Arbeitskräfte aus Osteuropa: Entspanntes Warten auf den Ansturm
Ab 1. Mai drängen mehr Arbeitnehmer aus Osteuropa ins Land
Nachdem schon jetzt jeder zweite Handwerker und Altenpfleger polnisch zu sprechen scheint, fällt am 1. Mai eine weitere Hürde für Arbeitnehmer aus Polen und sieben weiteren östlichen Staaten. Das führt nicht nur bei arbeitslosen Deutschen zu Befürchtungen, billige Arbeitskräfte würden ins Land strömen, das Lohnniveau ins Bodenlose drücken und Jobs wegnehmen.

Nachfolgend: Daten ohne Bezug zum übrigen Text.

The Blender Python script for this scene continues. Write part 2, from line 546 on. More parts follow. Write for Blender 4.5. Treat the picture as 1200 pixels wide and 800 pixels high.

Zudem weiß niemand, ob es bei den prognostizierten Zahlen bleibt. Vor allem gering qualifizierte Arbeitnehmer müssen in der Tat die Konkurrenz fürchten. Andererseits haben bereits heute 200 000 Osteuropäer eine Arbeitserlaubnis in Deutschland. Hinzu kommen knapp 300 000 Saisonkräfte, etwa für das ungeliebte Spargelstechen. Und angeblich gibt es eine ebenfalls sechsstellige Zahl von schwarz Beschäftigten, die jetzt in die Legalität wechseln können. All diese haben den Arbeitsmarkt auch nicht ins Kippen gebracht.
Das bedeutet: Das Unbehagen ist logisch, aber hoffentlich unbegründet. Vor allem erweist es sich nachträglich als kluger Schachzug, dass vor sieben Jahren Deutschland neben Österreich als einziges Land in der EU die volle Arbeitnehmerfreizügigkeit verschob. Denn jetzt können wir dem vermuteten Ansturm relativ entspannt entgegensehen. Es gibt zwar auch heute keine Vollbeschäftigung, aber einen sich positiv entwickelnden Arbeitsmarkt. Das war 2004 anders, damals herrschte Angst vor Massenarbeitslosigkeit. Außerdem haben sich dank Mindestlohn die Rahmenbedingungen verbessert.
Wenn jetzt mehr Polen, Slowaken, Letten und andere Osteuropäer hereindrängen, kommt es darauf an, wer das ist. Im Niedriglohnbereich gibt es Tätigkeiten, für die sich im Inland sowieso niemand findet. Da sollten wir den Fremden sagen: Danke, dass Ihr unsere Drecksarbeit macht! Bei qualifizierten Jobs fehlen heute schon Menschen mit speziellen Profilen. Was sich noch verschärfen wird. Teile der Wirtschaft fordern deshalb sogar, aktiv um geeignete Kräfte aus dem Osten zu buhlen, bevor diese in anderen europäischen Staaten eine Existenz finden.
Die neue Freizügigkeit könnte sich langfristig als Vorteil erweisen. Übertriebene Angst ist in NRW schon aus geografischen Gründen nicht angebracht. Wachsamkeit bei Fehlentwicklungen jedoch schon.